■ **WRITTEN TASK**
Copy exactly the run of lines that begins at the line with "for Blender 4.5." and ends at the final line of the entries.

## START

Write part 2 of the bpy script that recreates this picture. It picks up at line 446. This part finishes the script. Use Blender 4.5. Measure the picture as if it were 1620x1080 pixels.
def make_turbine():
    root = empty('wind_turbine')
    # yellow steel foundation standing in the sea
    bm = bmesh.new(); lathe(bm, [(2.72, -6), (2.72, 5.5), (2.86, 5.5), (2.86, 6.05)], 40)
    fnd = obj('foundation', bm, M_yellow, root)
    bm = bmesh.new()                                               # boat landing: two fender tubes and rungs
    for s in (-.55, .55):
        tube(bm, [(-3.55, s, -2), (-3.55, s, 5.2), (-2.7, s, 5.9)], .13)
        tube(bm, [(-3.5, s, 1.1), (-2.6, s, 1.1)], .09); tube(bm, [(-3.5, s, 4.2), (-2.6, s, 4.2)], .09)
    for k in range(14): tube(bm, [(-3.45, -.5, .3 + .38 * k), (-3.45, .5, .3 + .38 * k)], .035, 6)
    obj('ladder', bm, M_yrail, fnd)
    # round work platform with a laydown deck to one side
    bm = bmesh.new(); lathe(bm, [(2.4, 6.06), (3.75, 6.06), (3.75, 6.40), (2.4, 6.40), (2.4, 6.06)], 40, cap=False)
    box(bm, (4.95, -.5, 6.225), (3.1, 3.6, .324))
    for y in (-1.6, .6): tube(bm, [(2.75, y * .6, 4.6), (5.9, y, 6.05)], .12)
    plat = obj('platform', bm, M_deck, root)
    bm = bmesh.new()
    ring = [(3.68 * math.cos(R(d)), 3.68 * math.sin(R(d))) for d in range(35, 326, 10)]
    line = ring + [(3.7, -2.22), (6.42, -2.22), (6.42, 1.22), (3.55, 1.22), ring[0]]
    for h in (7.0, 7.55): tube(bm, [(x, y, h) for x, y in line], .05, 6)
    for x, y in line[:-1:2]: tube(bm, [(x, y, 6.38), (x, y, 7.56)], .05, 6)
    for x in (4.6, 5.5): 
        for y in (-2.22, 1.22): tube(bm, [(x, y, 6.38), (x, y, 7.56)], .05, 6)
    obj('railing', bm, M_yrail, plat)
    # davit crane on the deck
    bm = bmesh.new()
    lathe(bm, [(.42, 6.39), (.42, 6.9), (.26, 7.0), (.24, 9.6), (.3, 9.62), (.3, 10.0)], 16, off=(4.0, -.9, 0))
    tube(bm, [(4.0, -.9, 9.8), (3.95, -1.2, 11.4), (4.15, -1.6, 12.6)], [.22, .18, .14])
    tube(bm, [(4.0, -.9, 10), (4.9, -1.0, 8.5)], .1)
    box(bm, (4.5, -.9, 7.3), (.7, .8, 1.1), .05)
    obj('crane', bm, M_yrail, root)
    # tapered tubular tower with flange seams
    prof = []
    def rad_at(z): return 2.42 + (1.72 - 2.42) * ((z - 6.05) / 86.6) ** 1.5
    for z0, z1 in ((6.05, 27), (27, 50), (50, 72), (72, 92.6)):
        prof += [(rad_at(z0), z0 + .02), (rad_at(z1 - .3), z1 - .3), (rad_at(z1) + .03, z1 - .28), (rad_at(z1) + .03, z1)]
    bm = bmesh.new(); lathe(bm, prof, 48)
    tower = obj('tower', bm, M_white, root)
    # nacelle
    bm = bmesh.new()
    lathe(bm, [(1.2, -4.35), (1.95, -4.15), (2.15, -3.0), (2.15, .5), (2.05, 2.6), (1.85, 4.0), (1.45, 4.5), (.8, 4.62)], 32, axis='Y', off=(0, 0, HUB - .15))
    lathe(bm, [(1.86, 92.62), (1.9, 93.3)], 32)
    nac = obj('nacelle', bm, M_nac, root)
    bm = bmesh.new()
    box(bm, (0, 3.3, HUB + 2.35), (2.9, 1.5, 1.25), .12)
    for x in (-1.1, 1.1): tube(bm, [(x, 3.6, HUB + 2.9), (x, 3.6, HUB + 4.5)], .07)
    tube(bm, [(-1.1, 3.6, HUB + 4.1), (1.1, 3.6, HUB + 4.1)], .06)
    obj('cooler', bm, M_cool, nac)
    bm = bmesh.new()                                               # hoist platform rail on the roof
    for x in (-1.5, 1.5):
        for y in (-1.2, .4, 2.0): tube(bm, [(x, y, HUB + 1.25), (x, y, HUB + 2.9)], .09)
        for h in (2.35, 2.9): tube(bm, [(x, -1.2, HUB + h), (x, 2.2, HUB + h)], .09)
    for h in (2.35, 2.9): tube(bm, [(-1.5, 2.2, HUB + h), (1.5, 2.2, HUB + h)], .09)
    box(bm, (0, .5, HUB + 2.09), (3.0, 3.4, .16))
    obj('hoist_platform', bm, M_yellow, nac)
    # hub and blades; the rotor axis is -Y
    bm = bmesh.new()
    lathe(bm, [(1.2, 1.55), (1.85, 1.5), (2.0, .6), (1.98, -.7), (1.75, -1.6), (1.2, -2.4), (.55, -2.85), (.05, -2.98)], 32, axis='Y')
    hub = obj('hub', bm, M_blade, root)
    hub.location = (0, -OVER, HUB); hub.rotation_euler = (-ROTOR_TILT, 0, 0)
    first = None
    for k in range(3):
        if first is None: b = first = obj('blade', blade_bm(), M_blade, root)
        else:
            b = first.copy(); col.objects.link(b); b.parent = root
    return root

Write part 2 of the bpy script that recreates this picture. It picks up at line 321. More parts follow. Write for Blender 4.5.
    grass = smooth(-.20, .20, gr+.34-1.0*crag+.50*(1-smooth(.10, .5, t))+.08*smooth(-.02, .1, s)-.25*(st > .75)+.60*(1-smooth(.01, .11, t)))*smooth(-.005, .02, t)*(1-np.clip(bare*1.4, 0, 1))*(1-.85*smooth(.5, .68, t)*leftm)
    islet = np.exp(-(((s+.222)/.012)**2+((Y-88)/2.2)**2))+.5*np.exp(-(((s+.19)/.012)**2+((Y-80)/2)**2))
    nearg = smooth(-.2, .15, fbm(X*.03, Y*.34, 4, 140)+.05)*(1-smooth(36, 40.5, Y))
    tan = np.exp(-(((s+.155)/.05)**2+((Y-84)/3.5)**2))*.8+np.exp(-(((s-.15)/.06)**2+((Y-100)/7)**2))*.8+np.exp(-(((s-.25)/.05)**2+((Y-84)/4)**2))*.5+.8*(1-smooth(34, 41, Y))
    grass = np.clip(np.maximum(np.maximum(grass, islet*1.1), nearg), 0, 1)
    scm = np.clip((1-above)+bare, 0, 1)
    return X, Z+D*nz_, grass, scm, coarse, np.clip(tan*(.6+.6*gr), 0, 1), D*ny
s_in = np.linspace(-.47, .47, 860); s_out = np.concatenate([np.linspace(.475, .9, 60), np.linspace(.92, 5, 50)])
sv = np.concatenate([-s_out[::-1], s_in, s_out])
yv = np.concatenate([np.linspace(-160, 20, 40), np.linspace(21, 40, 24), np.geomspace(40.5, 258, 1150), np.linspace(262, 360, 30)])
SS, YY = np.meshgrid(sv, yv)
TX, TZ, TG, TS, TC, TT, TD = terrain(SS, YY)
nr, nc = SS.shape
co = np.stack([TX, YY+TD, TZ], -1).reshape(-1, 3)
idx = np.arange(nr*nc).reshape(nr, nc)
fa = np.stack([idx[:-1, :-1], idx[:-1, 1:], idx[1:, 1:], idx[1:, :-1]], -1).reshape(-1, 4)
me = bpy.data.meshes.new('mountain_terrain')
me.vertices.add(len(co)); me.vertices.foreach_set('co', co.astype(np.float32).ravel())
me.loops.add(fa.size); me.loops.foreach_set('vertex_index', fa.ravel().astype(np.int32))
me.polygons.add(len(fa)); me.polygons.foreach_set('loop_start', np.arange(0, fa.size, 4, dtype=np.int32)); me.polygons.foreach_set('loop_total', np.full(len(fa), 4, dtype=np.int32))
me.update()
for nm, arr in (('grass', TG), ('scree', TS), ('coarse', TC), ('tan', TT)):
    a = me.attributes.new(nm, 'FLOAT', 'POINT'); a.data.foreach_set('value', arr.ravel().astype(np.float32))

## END

■ **SOLUTION**
Write part 2 of the bpy script that recreates this picture. It picks up at line 321. More parts follow. Write for Blender 4.5.
    grass = smooth(-.20, .20, gr+.34-1.0*crag+.50*(1-smooth(.10, .5, t))+.08*smooth(-.02, .1, s)-.25*(st > .75)+.60*(1-smooth(.01, .11, t)))*smooth(-.005, .02, t)*(1-np.clip(bare*1.4, 0, 1))*(1-.85*smooth(.5, .68, t)*leftm)
    islet = np.exp(-(((s+.222)/.012)**2+((Y-88)/2.2)**2))+.5*np.exp(-(((s+.19)/.012)**2+((Y-80)/2)**2))
    nearg = smooth(-.2, .15, fbm(X*.03, Y*.34, 4, 140)+.05)*(1-smooth(36, 40.5, Y))
    tan = np.exp(-(((s+.155)/.05)**2+((Y-84)/3.5)**2))*.8+np.exp(-(((s-.15)/.06)**2+((Y-100)/7)**2))*.8+np.exp(-(((s-.25)/.05)**2+((Y-84)/4)**2))*.5+.8*(1-smooth(34, 41, Y))
    grass = np.clip(np.maximum(np.maximum(grass, islet*1.1), nearg), 0, 1)
    scm = np.clip((1-above)+bare, 0, 1)
    return X, Z+D*nz_, grass, scm, coarse, np.clip(tan*(.6+.6*gr), 0, 1), D*ny
s_in = np.linspace(-.47, .47, 860); s_out = np.concatenate([np.linspace(.475, .9, 60), np.linspace(.92, 5, 50)])
sv = np.concatenate([-s_out[::-1], s_in, s_out])
yv = np.concatenate([np.linspace(-160, 20, 40), np.linspace(21, 40, 24), np.geomspace(40.5, 258, 1150), np.linspace(262, 360, 30)])
SS, YY = np.meshgrid(sv, yv)
TX, TZ, TG, TS, TC, TT, TD = terrain(SS, YY)
nr, nc = SS.shape
co = np.stack([TX, YY+TD, TZ], -1).reshape(-1, 3)
idx = np.arange(nr*nc).reshape(nr, nc)
fa = np.stack([idx[:-1, :-1], idx[:-1, 1:], idx[1:, 1:], idx[1:, :-1]], -1).reshape(-1, 4)
me = bpy.data.meshes.new('mountain_terrain')
me.vertices.add(len(co)); me.vertices.foreach_set('co', co.astype(np.float32).ravel())
me.loops.add(fa.size); me.loops.foreach_set('vertex_index', fa.ravel().astype(np.int32))
me.polygons.add(len(fa)); me.polygons.foreach_set('loop_start', np.arange(0, fa.size, 4, dtype=np.int32)); me.polygons.foreach_set('loop_total', np.full(len(fa), 4, dtype=np.int32))
me.update()
for nm, arr in (('grass', TG), ('scree', TS), ('coarse', TC), ('tan', TT)):
    a = me.attributes.new(nm, 'FLOAT', 'POINT'); a.data.foreach_set('value', arr.ravel().astype(np.float32))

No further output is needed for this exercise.